What is the cardinality of the set of all real, positive, terminating decimal numbers?

What is the cardinality of the set of all real, positive, terminating decimal numbers?

countable

[eqn]\aleph_0[/eqn]

Now establish its bijection with the set of integers.

Multiplication by a suitable power of 10

Won't that require more integers? If 0.1 maps to 1, what does 0.01 map to? What about 0.001?

t. wants their homework done for them

1.0
0.1
2.0
1.1
0.2
3.0
2.1
1.2
0.3
You keep going like that, seeing the decimal part as a mirrored integer.

Not even in school, and *certainly* not in a math program. Just a problem I thought of last week and couldn't solve.
You'll need to explain that in a more brainlet-friendly way.

You could map 0.1 to 1, 0.01 to 100, 0.001 to 1000, 0.456 to 456000, etc.

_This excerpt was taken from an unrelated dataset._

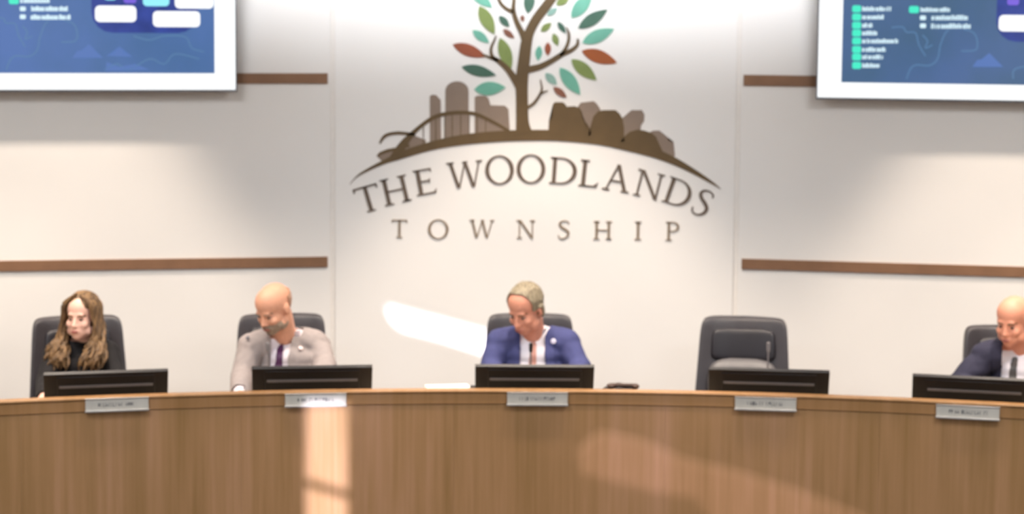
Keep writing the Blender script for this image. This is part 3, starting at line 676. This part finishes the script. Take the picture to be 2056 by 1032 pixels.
def person(label, head, hyaw, hpitch, sL, sR, arms, pelvis, tyaw, skin, cloth, hs=1.0, female=False, extra=None, shirt=None, tie=None, vw=(.05, .05), trousers=(40, 40, 46), neckline=None, root_loc=None):
    org = Vector((pelvis.x, pelvis.y, PLAT))
    root = empty('person', label, 'person', org)
    RH = Matrix.Rotation(D(hyaw), 3, 'Z') @ Matrix.Rotation(D(hpitch), 3, 'X')
    HM = Matrix.Translation(head) @ RH.to_4x4() @ Matrix.Scale(hs, 4)
    def hp(x, y, z): return HM @ Vector((x, y, z))
    TR = Matrix.Rotation(D(tyaw), 3, 'Z')
    sm = (sL + sR) / 2; up = (sm - pelvis); axis = up.normalized()
    def tp(x, y, t): return pelvis + up * t + TR @ Vector((x, y, 0))
    # ---- head
    def head_blobs(bm):
        for c, r in (((0, .018, .034), (.077, .098, .086)), ((0, -.012, .045), (.070, .080, .074)), ((0, -.028, -.030), (.062, .062, .078)), ((0, -.042, -.066), (.049, .049, .048)), ((0, -.058, -.092), (.028, .028, .024)),
                     ((0, -.082, .018), (.046, .012, .015)), ((.034, -.064, -.032), (.026, .022, .024)), ((-.034, -.064, -.032), (.026, .022, .024)),
                     ((0, -.103, -.036), (.012, .015, .011)), ((.010, -.096, -.040), (.009, .010, .008)), ((-.010, -.096, -.040), (.009, .010, .008)),
                     ((0, -.090, -.064), (.022, .012, .013)), ((.048, -.02, -.070), (.022, .038, .028)), ((-.048, -.02, -.070), (.022, .038, .028))):
            sph(bm, c, r, 22, HM)
        a = bm.verts[:]; 
        n0 = len(bm.verts)
        cap(bm, hp(0, -.084, .012), hp(0, -.104, -.034), .009 * hs, .011 * hs, 12)
        if not female or True:
            for s in (-1, 1):
                sph(bm, (s * .078, .012, -.012), (.008, .019, .031), 16, HM)
                sph(bm, (s * .081, .020, -.006), (.006, .014, .026), 14, HM)
    bm = bmesh.new(); head_blobs(bm)
    nk = .050 if female else .060
    cap(bm, hp(0, .030, -.060), tp(0, .025, 1.02), nk, nk * 1.1, 20)
    # ---- trunk, limbs
    hwid = (sR - sL).length / 2
    fs = 0.88 if female else 1.0
    def trunk(bm, g):
        for t, rx, ry, y in ((.98, hwid * .62, .070, .01), (.85, hwid * .86, .105, 0), (.68, .155 * fs, .115, -.005), (.45, .145 * fs, .115, -.01), (.22, .155 * fs, .118, -.01), (.02, .175 * fs, .130, 0)):
            c = tp(0, y, t); sph(bm, (0, 0, 0), (rx + g, ry + g, up.length * .17 + g), 24, Matrix.Translation(c) @ TR.to_4x4())
        cap(bm, sL, sm + Vector((0, .02, .035)), .058 * fs + g, .062 + g); cap(bm, sR, sm + Vector((0, .02, .035)), .058 * fs + g, .062 + g)
    def arms_(bm, g, hands):
        for sh, (el, wr, hd) in ((sL, arms[0]), (sR, arms[1])):
            cap(bm, sh, el, .052 * fs + g, .040 * fs + g); cap(bm, el, wr, .042 * fs + g, .029 * fs + g * .9)
    trunk(bm, 0); arms_(bm, 0, True)
    for sh, (el, wr, hd) in ((sL, arms[0]), (sR, arms[1])):
        wr = Vector(wr); dr = (Vector(hd)).normalized(); side = dr.cross(Vector((0, 0, 1))).normalized()
        s = 1 if sh is sL else -1
        if (side.x > 0) == (s > 0): thumbside = side
        else: thumbside = -side
        pal = wr + dr * .05
        T = Matrix.Translation(pal) @ Matrix((side, dr, side.cross(dr))).transposed().to_4x4()
        cap(bm, wr, wr + dr * .03, .026 * fs, .024 * fs)
        sph(bm, (0, 0, 0), (.040 * fs, .052, .016), 18, T)
        for k, (off, ln) in enumerate(((-.029, .060), (-.010, .072), (.010, .068), (.028, .052))):
            o_ = -thumbside * off * fs
            b0 = pal + o_ + dr * .028; b1 = b0 + o_ * .15 + dr * (.022 + ln * .45) + Vector((0, 0, .004)); b2 = b1 + dr * ln * .45 + Vector((0, 0, -.014))
            cap(bm, b0, b1, .0088, .0082, 10); cap(bm, b1, b2, .0082, .0068, 10)
        t0 = wr + dr * .02 + thumbside * .020; t1 = t0 + thumbside * .022 + dr * .028; t2 = t1 + dr * .030 + thumbside * .004 + Vector((0, 0, -.006))
        cap(bm, t0, t1, .011, .010, 10); cap(bm, t1, t2, .010, .008, 10)
    F = TR @ Vector((0, -1, 0)); S = TR @ Vector((1, 0, 0))
    legs = []
    for s in (-1, 1):
        h = pelvis + S * s * .09 + Vector((0, 0, -.02)); kn = h + F * .42 + S * s * .04; kn.z = PLAT + .47; an = kn + F * -.02 + Vector((0, 0, 0)); an.z = PLAT + .09; toe = an + F * .15; toe.z = PLAT + .045
        legs.append((h, kn, an, toe)); cap(bm, h, kn, .080 * fs, .055 * fs); cap(bm, kn, an, .053 * fs, .036); cap(bm, an, toe, .036, .028)
    body = remesh(bm, .0055, 3)
    bcopy = body.copy(); bcopy.transform(Matrix.Translation(-org)); bo = mesh_obj('body', bcopy, skin, root)
    # ---- trousers and shoes
    bm = bmesh.new()
    for h, kn, an, toe in legs: cap(bm, h, kn, .094 * fs, .068); cap(bm, kn, an, .066, .050)
    sph(bm, pelvis, (.185 * fs, .145, .11), 22)
    me = remesh(bm, .012, 3); me.transform(Matrix.Translation(-org)); mesh_obj('trousers', me, mat('trouser_cloth', trousers, .8, noise_amt=.08), root)
    for h, kn, an, toe in legs:
        bm = bmesh.new(); cap(bm, an + Vector((0, 0, -.03)), toe + Vector((0, 0, .0)), .042, .036); me = remesh(bm, .008, 2); me.transform(Matrix.Translation(-org)); mesh_obj('shoe', me, MT['plastic'], root)
    # ---- garments
    def loc(p):                                     # torso frame: x right, y back, z below the shoulder line
        q = TR.transposed() @ (p - sm); return q
    HMi = HM.inverted()
    def garment(g, vox, sm_=4):
        bm = bmesh.new(); trunk(bm, g); arms_(bm, g, False); return remesh(bm, vox, sm_)
    hb = bmesh.new(); head_blobs(hb); 
    headme = remesh(hb, .0036, 3)
    if shirt is not None:
        sh_me = garment(.006, .008)
        sh_ = mat('shirt_cloth', shirt, .75, noise_amt=.02, nscale=30)
        add_shell('shirt', sh_me, lambda c, n: c.z > pelvis.z - .05 and not (loc(c).z > .052 and abs(loc(c).x) < .06), 0, sh_, root, org, .002)
        # collar: two leaves meeting under the chin
        nb, nt2 = tp(0, .018, 1.0) + Vector((0, 0, .01)), None
        ncen = tp(0, .022, 1.0) + Vector((0, 0, .060)); nd = (hp(0, .03, -.06) - tp(0, .025, 1.02)).normalized()
        bm = bmesh.new(); n = 40; rows = []
        for j, (hh, rr) in enumerate(((.028, nk + .013), (.034, nk + .016), (-.012, nk + .030), (-.018, nk + .030))):
            row = []
            for i in range(n + 1):
                a = D(-90 + 4 + (352) * i / n); dz = -.032 * max(0, -math.sin(a)) ** 3 if j >= 2 else -.012 * max(0, -math.sin(a)) ** 2
                row.append(bm.verts.new(ncen + TR @ Vector((rr * math.cos(a), rr * .98 * math.sin(a), 0)) + nd * (hh + dz)))
            rows.append(row)
        for a_, b_ in zip(rows, rows[1:]):
            for i in range(n): bm.faces.new((a_[i], a_[i + 1], b_[i + 1], b_[i]))
        bmesh.ops.solidify(bm, geom=bm.faces[:], thickness=.002)
        for v in bm.verts: v.co -= org
        obj('shirt_collar', bm, sh_, root)
    jk = mat('jacket_cloth', cloth, .85, noise_amt=.07, nscale=40, bump=.15, bscale=400)
    if shirt is not None:
        jme = garment(.016, .009, 4)
        zt, zb = .045, -.42
        def vh(z):                                  # half width of the front opening at height z
            t = (z - zb) / (zt - zb); return vw[1] + (vw[0] - vw[1]) * t
        def jp(c, n):
            q = loc(c)
            if c.z < pelvis.z - .02: return False
            if q.z > .060 and abs(q.x) < .055: return False
            if q.z > .030 and math.hypot(q.x, (q.y - .018)) < nk + .034: return False
            if q.y < -.02 and zb < q.z and abs(q.x) < vh(q.z): return False
            for el, wr, hd in arms:
                w = Vector(wr); d = (w - Vector(el)).normalized()
                if (c - w).dot(d) > -.012 and (c - w).length < .09: return False
            return True
        fold = lambda co: .007 * noise.noise(Vector((co.x * 9, co.y * 9, co.z * 22))) + .003 * noise.noise(co * 30)
        add_shell('jacket', jme, jp, 0, jk, root, org, -.004, fold)
        def lp(c, n):
            q = loc(c); w = vh(q.z); band = .042 if q.z > -.20 else max(0, .042 * (q.z + .42) / .22)
            return q.y < -.005 and q.z > -.40 and q.z < .058 and w <= abs(q.x) < w + band * (1 if q.z > -.12 or q.z < -.15 else .72)
        for sgn, nm in ((-1, 'lapel'), (1, 'lapel')):
            add_shell('lapel', jme, lambda c, n, s=sgn: lp(c, n) and loc(c).x * s > 0, .010, jk, root, org, .003, fold)
        # cuffs
        for el, wr, hd in arms:
            w = Vector(wr); d = (w - Vector(el)).normalized(); bm = bmesh.new(); tube(bm, [w - d * .035, w - d * .005, w + d * .006], [.036, .036, .034], 20)
            for v in bm.verts: v.co -= org
            obj('shirt_cuff', bm, sh_, root)
    else:
        jme = garment(.012, .009, 5)
        add_shell('jumper', jme, lambda c, n: c.z > pelvis.z - .03 and not any((c - Vector(w[1])).dot((Vector(w[1]) - Vector(w[0])).normalized()) > -.01 and (c - Vector(w[1])).length < .08 for w in arms) and not (loc(c).z > .07 and abs(loc(c).x) < .05), 0, jk, root, org, -.003, lambda co: .004 * noise.noise(co * 16))
        bm = bmesh.new(); a, b = tp(0, .022, 1.0) + Vector((0, 0, .03)), hp(0, .03, -.068); tube(bm, [a, a.lerp(b, .25), a.lerp(b, .36)], [nk + .022, nk + .010, nk + .009], 24)
        for v in bm.verts: v.co -= org
        obj('roll_neck', bm, jk, root)
    if tie is not None:
        tm_ = mat('tie_silk', tie, .45, noise_amt=.12, nscale=60)
        add_shell('tie', sh_me, lambda c, n: loc(c).y < -.03 and -.40 < loc(c).z < .02 and abs(loc(c).x) < .014 + .018 * min(1, (.02 - loc(c).z) / .36), .006, tm_, root, org, .004)
        kp = ncen + TR @ Vector((0, -nk - .026, 0)) + nd * -.030
        bm = bmesh.new(); tp0 = [( -.019, .016), (.019, .016), (.011, -.018), (-.011, -.018)]
        prism(bm, tp0, -.010, .012, Matrix.Translation(kp - org) @ TR.to_4x4()); obj('tie_knot', bm, tm_, root, bevel=.004)
    # ---- face
    def hobj(name, bm, m):
        for v in bm.verts: v.co -= org
        return obj(name, bm, m, root)
    white = MT['eye_white']; dark = MT['iris']
    for s in (-1, 1):
        bm = bmesh.new(); sph(bm, (s * .030, -.0745, -.004), (.0115, .0125, .0045), 16, HM); hobj('eye', bm, white)
        bm = bmesh.new(); sph(bm, (s * .030 , -.0815, -.0055), (.0058, .006, .006), 12, HM); hobj('iris', bm, dark)
    lipm = mat('lip_colour', extra.get('lip', (168, 96, 86)), .45, noise_amt=.04)
    bm = bmesh.new(); sph(bm, (0, -.0985, -.0655), (.021, .006, .0035), 16, HM); sph(bm, (0, -.0975, -.0725), (.018, .006, .0042), 16, HM); hobj('lips', bm, lipm)
    browm = extra['browm']
    for s in (-1, 1):
        add_shell('eyebrow', headme, lambda c, n, s=s: (lambda q: .012 < q.x * s < .048 and q.y < -.05 and .0125 - (q.x * s - .03) ** 2 * 14 < q.z < .0195 - (q.x * s - .03) ** 2 * 10)(HMi @ c), .0008, browm, root, org, .001)
    if 'hair' in extra:
        pr, off, m = extra['hair']; add_shell('hair', headme, lambda c, n: pr(HMi @ c), off, m, root, org, -.006, lambda co: .004 * noise.noise(co * 40))
    if 'beard' in extra:
        pr, off, m = extra['beard']; add_shell('beard', headme, lambda c, n: pr(HMi @ c), off, m, root, org, -.003, lambda co: .001 * noise.noise(co * 60))
    return dict(root=root, org=org, HM=HM, jme=jme, loc=loc, sm=sm, TR=TR, hp=hp)
MT['eye_white'] = mat('eye_white', (150, 118, 104), .3, noise_amt=.02); MT['iris'] = mat('iris_dark', (52, 38, 30), .2, noise_amt=.05)
def hairm(n, a, b): return mat(n, a, .5, rgb2=b, nscale=6, stretch=(18, 6, 3), bump=.3, bscale=60)
brown_hair = hairm('brown_hair', (62, 44, 29), (138, 106, 70)); grey_hair = hairm('greying_hair', (112, 100, 82), (160, 148, 124)); grey_beard = hairm('grey_beard', (130, 112, 96), (158, 138, 120))
RB = RL + .86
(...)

That only works for decimals in [-1,1] though.

>That only works for decimals in [-1,1] though.
Exactly my conclusion. That's why I'm stumped.

Transfer 1 from the integer part to the mirrored decimal part (mirrored in that carries are sent to the next decimal). When the integer part becomes null, start over with a bigger one. Here's a little more on the mirror thing:
12.7
11.8
10.9
9.01
8.11
7.21

Every terminating decimal real number has a fractional representation. The set of rationals is countable, any subset of rational numbers is countable. The set is a superset of the naturals and a subset of the rationals. Thus by Schoder Berstein, the set is countably infinite.

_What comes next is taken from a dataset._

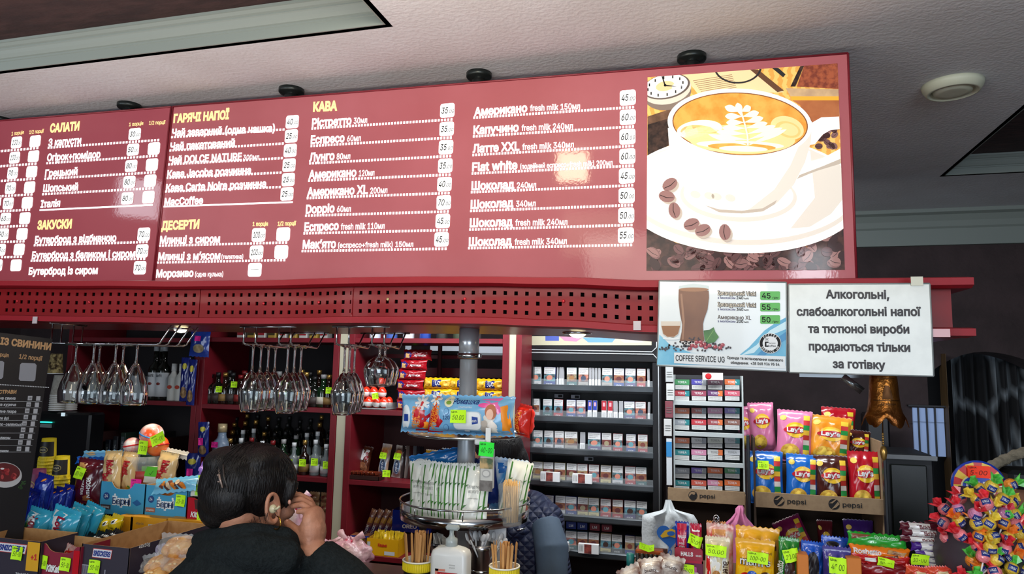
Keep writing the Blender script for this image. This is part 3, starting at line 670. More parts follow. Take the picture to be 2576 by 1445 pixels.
# recessed soffit spots
for i, (x, y) in enumerate(((456, 829), (1453, 839))):
    X = P(x, y, 2.0).x; zb_ = can(X)[2] - .016; q = PZ(x, y, zb_ - .002)
    t = thing('spotlight', ('lit round downlight at left' if i == 0 else 'lit round downlight at right') + ' in the red canopy soffit', 'spotlight', (q.x, q.y, can(q.x)[2] - .016), 0, 'spotlights under the canopy')
    mb = MB(); mb.lathe([(.022, -.001), (.024, -.006), (.04, -.005), (.044, 0), (.022, 0)], CHROME, 28); mb.build('ring', t)
    mb = MB(); mb.lathe([(.0001, -.016), (.014, -.013), (.024, -.006), (.024, 0)], mat((255, 236, 180), .4, emit=14 if i == 0 else 7), 20); mb.build('bulb', t)
    l = bpy.data.lights.new('spot', 'SPOT'); l.energy = 9; l.color = (1, .86, .62); l.spot_size = 2.1; l.spot_blend = .5; l.shadow_soft_size = .02
    lo = bpy.data.objects.new('bulb_light', l); COL.objects.link(lo); lo.location = (q.x, q.y, q.z - .03)
# ================================================ generic packs
def nz(x, y, s=0): return math.sin(x * 1.7 + s) * math.cos(y * 1.3 + s * 2.1) + .5 * math.sin(x * 3.1 - y * 2.3 + s * 1.3)
def pouch(mb, w, h, t, m, mb2=None, nx=12, nz_=16, ex=.5, crimp=.012, seed=0, wr=.004, cols=None, zig=True, rot=None):
    """pillow bag standing on z=0, front towards -y. returns fn(u, v, k) on its front"""
    def T(u, v):
        a = max(0., 1 - abs(2 * u / w) ** 2.4); vv = (v - crimp) / (h - 2 * crimp)
        b = max(0., 1 - abs(2 * vv - 1) ** 3) if 0 < vv < 1 else 0
        return t / 2 * a ** ex * b ** ex + .0006 + wr * nz(u / w * 9, v / h * 9, seed) * min(1, 3 * a) * min(1, 3 * b)
    def sx(u, v):
        vv = v / h; return u * (1 - .06 * math.sin(PI * max(0, min(1, vv))))
    for side in (-1, 1):
        vs = []
        for j in range(nz_ + 1):
            v = h * j / nz_
            for i in range(nx + 1):
                u = -w / 2 + w * i / nx; z = v
                if zig and j in (0, nz_): z += (.0018 if i % 2 else -.0018)
                vs.append((sx(u, v), side * abs(T(u, v)), z))
        for j in range(nz_):
            vm = (j + .5) / nz_
            for i in range(nx):
                um = (i + .5) / nx - .5
                f = (j * (nx + 1) + i, j * (nx + 1) + i + 1, (j + 1) * (nx + 1) + i + 1, (j + 1) * (nx + 1) + i)
                mm = cols(um, vm) if cols else m
                mb.add([vs[q] for q in (f if side < 0 else f[::-1])], [(0, 1, 2, 3)], mm, False)
    G = [[-abs(T(-w / 2 + w * i / nx, h * j / nz_)) for i in range(nx + 1)] for j in range(nz_ + 1)]
    def fn(u, v, k):
        a = max(0, min(nx - 1e-6, (u / w + .5) * nx)); b = max(0, min(nz_ - 1e-6, v / h * nz_)); i, j = int(a), int(b); a -= i; b -= j
        y = (G[j][i] * (1 - a) + G[j][i + 1] * a) * (1 - b) + (G[j + 1][i] * (1 - a) + G[j + 1][i + 1] * a) * b
        return V((sx(u, v), y - .0008 - k * .0006, v))
    return fn
def weld(o, d=.0004):
    import bmesh
    b = bmesh.new(); b.from_mesh(o.data); bmesh.ops.remove_doubles(b, verts=b.verts, dist=1e-6)
    for f in b.faces: f.smooth = True
    b.to_mesh(o.data); b.free(); return o
def gloss(c, r=.22, **k): return mat(c, r, coat=.4, **k)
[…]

I reasoned that out, but I wanted to see a bijection with the integers.
Okay, now I get what your columns of numbers mean, but how does that help? You changed 12.7 to 7.12, neither if which is an integer.

the lemma you want to prove is that the set of finite strings over a finite or countable alphabet is countable

That's actually how I started thinking about it. I was literally trying to figure out how many words you could make with a finite alphabet (ignoring things like readability and pronounceability). I reasoned out the way described that it was countably infinite pretty quickly, but then my mind wandered into this problem.

The previous terms would be
19.0
18.1
17.2
16.3
15.4
14.5
13.6
12.7
Assuming the bijection starts with [math]f\left( 0 \right) \,=\, 1.0[/math], any input in the form [math]\frac{n\, \left( n \,+\, 1 \right)}2 \,-\, 1[/math] will output an integer.

But doesn't this just map the integers to fractions between 0 and 1?

19.0 isn't between 0 and 1...

But I thought you were mapping the integer 19 to the fraction 0.91

The bijection would be weird, since the set of terminating decimals in (0,1), is in easy bijection with the naturals, just take the mirror of the representation. Now do that for every interval of unit length while taking account the integer part of each interval, and the naturals omitted.

>aleph null
What Jew came up with that? Why not just call it alpha null?

The composition of the inverse of the bijection from naturals to rationals and the bijection from terminal decimal numbers to fractions.

[math]\aleph_0[/math] stands out much better in writing, since it's not used for anything else.

Having more symbols is never a bad thing. We should use some nice Cyrillic letters too.

Not neccessary, it's an infinite subset of [math]\mathbb{Q}[/math]

Could you get a doctorate for an amateur thesis?

I believe this argument depends on the axiom of choice.

Yes, the proof that an infinite set has a countably infinite subset relies on AC. When you start really dealing with cardinality AC is indispensable. Got to have those sets well ordered so there is a least ordinal bijective with them.

You already proved that the cardinality is the same. [-1,1] is the same cardinality as R.

Consider the function y = tan(x*pi*0.5)

This function maps every real number in (-1,1) to R. Its trivial to also include the end points.

Any interval of R has equal cardinality to R.

OP just give a grammar that generates them, then prove all languages are countable by enumerating the strings.

Damn with all this "mathematicians" in Veeky Forums.

It's a subset of rationals, so it's at most countable, it contains naturals, because they're positive and have finite decimal expansion, so the set is equinumerous with naturals

Correct answer - a terminating decimal rational, and rationals have been proven to be countable.